TO BE DONE
Set down, exactly as written, the lines from the top of the data to the line that holds "-.030).build('louvre', WPLAS, l)", and omit the pictures.

DATA PROVIDED
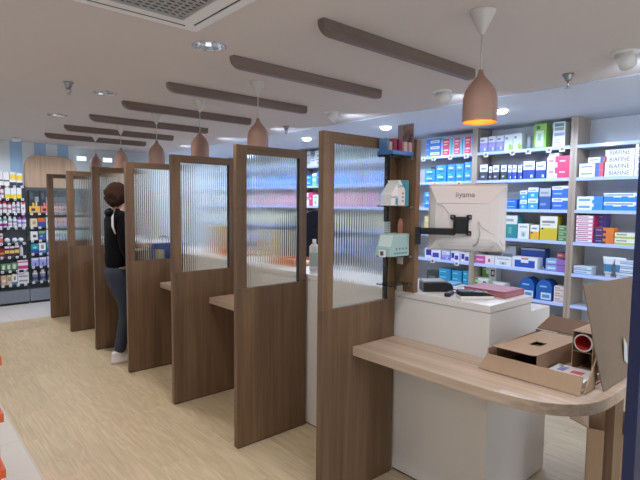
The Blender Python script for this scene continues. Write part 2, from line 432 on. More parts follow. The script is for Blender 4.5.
# air-conditioning cassette
t = thing('air_conditioning_cassette', 'white ceiling air conditioning cassette with square grey grille', 'air conditioner', (0.77, 1.89, ZC))
MB().box(-.45, .45, -.45, .45, -0.028, 0, 0.01).build('casing', WPLAS, t)
g = MB()
for k in range(19):
    a = -0.3+0.6*k/18
    g.box(a-0.0045, a+0.0045, -0.3, 0.3, -0.034, -0.029).box(-0.3, 0.3, a-0.0045, a+0.0045, -0.034, -0.029)
g.box(-.31, .31, -.31, -.3, -.038, -.028).box(-.31, .31, .3, .31, -.038, -.028).box(-.31, -.3, -.31, .31, -.038, -.028).box(.3, .31, -.31, .31, -.038, -.028)
gr = g.build('intake_grille', plain('grille_grey', 'b5b2af', 0.5), t)
MB().box(-.3, .3, -.3, .3, -.0285, -.0282).build('filter_mesh', DARKG, gr)
for sx, sy_, w, d in ((0.41, 0, .022, .36), (-0.41, 0, .022, .36), (0, .41, .36, .022), (0, -.41, .36, .022)):
    l = MB().box(sx-w, sx+w, sy_-d, sy_+d, -.0292, -.0275).build('air_slot', DARKG, t)
    MB().box(sx-w+.006, sx+w-.006, sy_-d+.006, sy_+d-.006, -.034, -.030).build('louvre', WPLAS, l)

# ------------------------------------------------------------------ dividers
def reeded(x0, x1, z0, z1):
    mb = MB(); n = 24; seg = 8; p = (x1-x0)/n; fr, bk = [], []
    xs = [x0+p*i/seg for i in range(n*seg+1)]
    for z in (z0, z1):
        rf, rb = [], []
        for i, x in enumerate(xs):
            q = (i % seg)/seg*2-1
            rf.append(mb.bm.verts.new((x, 0.010-0.0011*(1-q*q), z))); rb.append(mb.bm.verts.new((x, 0.015, z)))
        fr.append(rf); bk.append(rb)
    m = len(xs)
    for i in range(m-1):
        f = mb.bm.faces.new((fr[0][i], fr[0][i+1], fr[1][i+1], fr[1][i])); f.smooth = True
        mb.bm.faces.new((bk[0][i+1], bk[0][i], bk[1][i], bk[1][i+1]))
        for k, r in ((0, 1), (1, 0)):
            q = (fr[k][i], bk[k][i], bk[k][i+1], fr[k][i+1]); mb.bm.faces.new(q if r else q[::-1])
    for i in (0, m-1):
        q = (fr[0][i], fr[1][i], bk[1][i], bk[0][i]); mb.bm.faces.new(q if i == 0 else q[::-1])
    for i in range(seg, m-1, seg):
        for k in (0, 1):
            e = mb.bm.edges.get((fr[0][i], fr[1][i]))
        if e: e.smooth = False
    bmesh.ops.recalc_face_normals(mb.bm, faces=mb.bm.faces)
    return mb
GX0, GX1, GZ0, GZ1 = 1.676-XP, 2.095-XP, 1.019, 1.848
t0 = None
PF = [PY[0]-.006]+[PY[1]-.028, PY[2]-.026]+[y-.014 for y in PY[3:]]
for i, y in enumerate(PF):
    lab = f'{BN[i]} tall wooden divider with reeded glass window standing on the floor'
    if t0 is None:
        t0 = thing('divider_panel', lab, 'divider', (XP, y, 0), 0, 'wooden glazed dividers along the counter')
        W = XPE-XP
        MB().box(0, W, 0, TP, 0.008, GZ0, 0.0015).build('lower_panel', WZ, t0)
        MB().box(0, GX0, 0, TP, GZ0, HP, 0.0015).build('stile', WZ, t0)
        MB().box(GX1, W, 0, TP, GZ0, HP, 0.0015).build('stile', WZ, t0)
        MB().box(GX0, GX1, 0, TP, GZ1, HP, 0.0015).build('top_rail', WX, t0)
        MB().box(0.01, W-0.01, 0.006, TP-0.006, 0, 0.008).build('shadow_gap_strip', BLACK, t0)  # black strip paints in the shadow gap under the panel
        reeded(GX0, GX1, GZ0, GZ1).build('glass_pane', REED, t0)
        gb = MB().box(GX1-0.007, GX1, 0.004, TP-0.004, GZ0, GZ1).box(GX0, GX0+0.002, 0.004, TP-0.004, GZ0, GZ1)
        gb.build('glazing_bead', BLACK, t0)
    else:
        t = copy_tree(t0); t.location.y = y; t['label'] = lab

# ------------------------------------------------------------------ counter desks and ledges
XD0, XD1, ZD = 2.17, 2.605, 1.064
seams = [1.215]+[y+0.018 for y in PY]
bays = ['in front of the nearest divider', 'between nearest and second dividers', 'between second and third dividers', 'between third and fourth dividers',
        'between fourth and fifth dividers', 'between fifth and sixth dividers', 'between sixth and farthest dividers']
for i in range(7):
    a, b = seams[i], seams[i+1]
    t = thing('counter_desk', f'white laminate counter desk {bays[i]}', 'desk', (XD0, a, 0), 0, 'white counter desks')
    MB().box(0.0, XD1-XD0, 0.001, b-a-0.001, ZD-0.036, ZD, 0.0015).build('desk_top', WHITE, t)
    MB().box(0.003, XD1-XD0-0.003, 0.003, b-a-0.003, 0.012, ZD-0.0385, 0.001).build('body', WHITE, t)
    MB().box(0.012, XD1-XD0-0.012, 0.012, b-a-0.012, 0, 0.012).build('plinth', BLACK, t)  # blackened to paint in the shadow gap along the desk base
for i in range(2, 7):
    a, b = PF[i-1]+TP+0.002, PF[i]-0.002
    tag(MB().box(1.905, XD0+0.0025, a-.002, b+.002, 0.752, 0.8, 0.002).build('writing_ledge', WY), f'narrow wooden writing ledge fixed to white desk {bays[i]}', 'shelf', 'wooden writing ledges')
# big curved ledge
out = [(XD0-0.002, PF[0]-0.001), (1.822, PF[0]-0.001), (1.815, 1.05)]
ctrl = [(1.815, 1.0), (1.83, .89), (1.862, .80), (1.925, .725), (2.01, .678), (2.139, .66), (2.45, .66)]
ctrl += [(2.60, .68), (2.71, .76), (2.75, .90)]
cc = [(1.812, 1.12)]+ctrl+[(2.755, 1.10)]
for k in range(1, len(cc)-2):      # smooth curve through the control points
    p0, p1, p2, p3 = (Vector(q) for q in cc[k-1:k+3])
    for q in range(5):
        u = q/5
        v = .5*((2*p1)+(p2-p0)*u+(2*p0-5*p1+4*p2-p3)*u*u+(3*p1-p0-3*p2+p3)*u**3)
        out.append((v.x, v.y))
out += [(2.75, .90), (2.755, 1.2125), (XD0-0.002, 1.2125)]
t = thing('curved_ledge', 'large wooden ledge with rounded end holding opened cardboard boxes', 'counter', (0, 0, 0))
MB().prism(out, 0.752, 0.80, 'z', bev=0.002).build('ledge_top', WY, t)
MB().box(2.312, 2.42, 0.70, 0.737, 0.0, 0.7515, 0.0015).build('end_panel', WZ, t)
# white base cabinet behind the desk end
t = thing('base_cabinet', 'low white cabinet tucked behind the end of the white desk', 'cabinet', (2.61, 1.225, 0))
MB().box(0, .235, 0, .55, 0.01, .975, 0.002).build('body', WHITE, t)
MB().box(.01, .225, .01, .54, 0, .01).build('plinth', BLACK, t)
MB().box(.235, .25, .005, .27, .03, .96, .001).build('door', WHITE, t); MB().box(.235, .25, .275, .545, .03, .96, .001).build('door', WHITE, t)

# ------------------------------------------------------------------ shelf wall
XS, XB = 5.15, 5.46
SZ = [2.145, 1.826, 1.505, 1.185, .868, .55, .22]
POSTS = [0.98, 2.05, 3.145, 4.235, 5.325, 6.415, 7.505, 8.595]
BAYN = ['right bay', 'middle bay', 'third bay', 'fourth bay', 'fifth bay', 'sixth bay', 'farthest bay']
for b in range(7):
    y0, y1 = POSTS[b]+.001, POSTS[b+1]-.001
    t = thing('wall_shelf_unit', f'tall pale-wood pharmacy wall shelving with lit shelves, {BAYN[b]} counted from the right', 'shelf unit', (XS, y0, 0), 0, 'wall shelving behind the counter')
    w = y1-y0
    MB().box(0, XB-XS, 0, .032, 0, ZC-.003, .001).build('side_panel', POST, t)
    MB().box(0, XB-XS, w-.032, w, 0, ZC-.003, .001).build('side_panel', POST, t)
    MB().box(XB-XS, XB-XS+.012, 0, w, 0, ZC-.003).build('back_panel', BACKP, t)
    MB().box(.03, XB-XS, .032, w-.032, 0, .12).build('plinth', BLACK, t)
    for k, z in enumerate(SZ):
        s = MB().box(.012, XB-XS, .033, w-.033, z-.022, z).build('shelf', SHELFMET, t)
        MB().box(0, .012, .033, w-.033, z-.028, z+.004, .001).build('price_rail', RAIL, s)
        if b < 4 and k < 5:
            ntag = [2, 3, 3, 3][b]
            if (b, k) in ((1, 0),): ys = [.10, .22, .42, .58, .87]
            elif (b, k) in ((2, 0),): ys = [.10, .30, .52, .66, .92]
            elif b == 1 or b == 0: ys = []
            else: ys = [.18, .5, .83]
            for q in ys:
                yy = w*(1-q) if False else w*q
                tg = MB().box(-.004, 0, yy-.028, yy+.028, z-.052, z).box(-.0048, -.004, yy-.017, yy+.017, z-.042, z-.012, mi=1)
                tg.build('price_tag', [TAGW, TAGD], s)

# ---- packaging
def pack_mesh(w, d, h, base, rects, tri=()):
    """box, front face is -X; rects (u0,v0,u1,v1,colour) in 0..1, u to the right seen from the front (right = -Y)"""
    us = sorted(set([0, 1]+[round(r[i], 4) for r in rects for i in (0, 2)]))
    vs = sorted(set([0, 1]+[round(r[i], 4) for r in rects for i in (1, 3)]))
    bm = bmesh.new(); mats = [base]
    V = [[bm.verts.new((0, w/2-u*w, v*h)) for u in us] for v in vs]
    for j in range(len(vs)-1):
        for i in range(len(us)-1):
            c = base; uc, vc = (us[i]+us[i+1])/2, (vs[j]+vs[j+1])/2
            for r in rects:
                if r[0] < uc < r[2] and r[1] < vc < r[3]: c = r[4]
            if c not in mats: mats.append(c)
            f = bm.faces.new((V[j][i], V[j][i+1], V[j+1][i+1], V[j+1][i])); f.material_index = mats.index(c)
    B = [bm.verts.new(p) for p in ((d, w/2, 0), (d, -w/2, 0), (d, -w/2, h), (d, w/2, h))]
    bm.faces.new(B[::-1])
    nv, nu = len(vs), len(us)
    bm.faces.new([V[0][i] for i in range(nu)][::-1]+[B[0], B[1]])
    bm.faces.new([V[nv-1][i] for i in range(nu)]+[B[2], B[3]])
    # sides repeat the front's bands
    for u, (b0, b1) in ((0, (B[0], B[3])), (nu-1, (B[1], B[2]))):
        col = [V[j][u] for j in range(nv)]
        f = bm.faces.new(([b0]+col+[b1]) if u == nu-1 else ([b1]+col[::-1]+[b0]))
        r0 = [r for r in rects if (r[0] <= 0.001 if u == 0 else r[2] >= 0.999) and r[3]-r[1] > .6]
        if r0:
            if r0[-1][4] not in mats: mats.append(r0[-1][4])
            f.material_index = mats.index(r0[-1][4])
    bmesh.ops.recalc_face_normals(bm, faces=bm.faces)
    me = bpy.data.meshes.new('medicine_box'); bm.to_mesh(me); bm.free()
    for c in mats: me.materials.append(pcol(c))
    return me
def lines(u0, u1, v, c, n=1, t=.05, gap=.1):
    return [(u0, v-k*gap-t, u1 if k % 2 == 0 else u0+(u1-u0)*.7, v-k*gap, c) for k in range(n)]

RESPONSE
The Blender Python script for this scene continues. Write part 2, from line 432 on. More parts follow. The script is for Blender 4.5.
# air-conditioning cassette
t = thing('air_conditioning_cassette', 'white ceiling air conditioning cassette with square grey grille', 'air conditioner', (0.77, 1.89, ZC))
MB().box(-.45, .45, -.45, .45, -0.028, 0, 0.01).build('casing', WPLAS, t)
g = MB()
for k in range(19):
    a = -0.3+0.6*k/18
    g.box(a-0.0045, a+0.0045, -0.3, 0.3, -0.034, -0.029).box(-0.3, 0.3, a-0.0045, a+0.0045, -0.034, -0.029)
g.box(-.31, .31, -.31, -.3, -.038, -.028).box(-.31, .31, .3, .31, -.038, -.028).box(-.31, -.3, -.31, .31, -.038, -.028).box(.3, .31, -.31, .31, -.038, -.028)
gr = g.build('intake_grille', plain('grille_grey', 'b5b2af', 0.5), t)
MB().box(-.3, .3, -.3, .3, -.0285, -.0282).build('filter_mesh', DARKG, gr)
for sx, sy_, w, d in ((0.41, 0, .022, .36), (-0.41, 0, .022, .36), (0, .41, .36, .022), (0, -.41, .36, .022)):
    l = MB().box(sx-w, sx+w, sy_-d, sy_+d, -.0292, -.0275).build('air_slot', DARKG, t)
    MB().box(sx-w+.006, sx+w-.006, sy_-d+.006, sy_+d-.006, -.034, -.030).build('louvre', WPLAS, l)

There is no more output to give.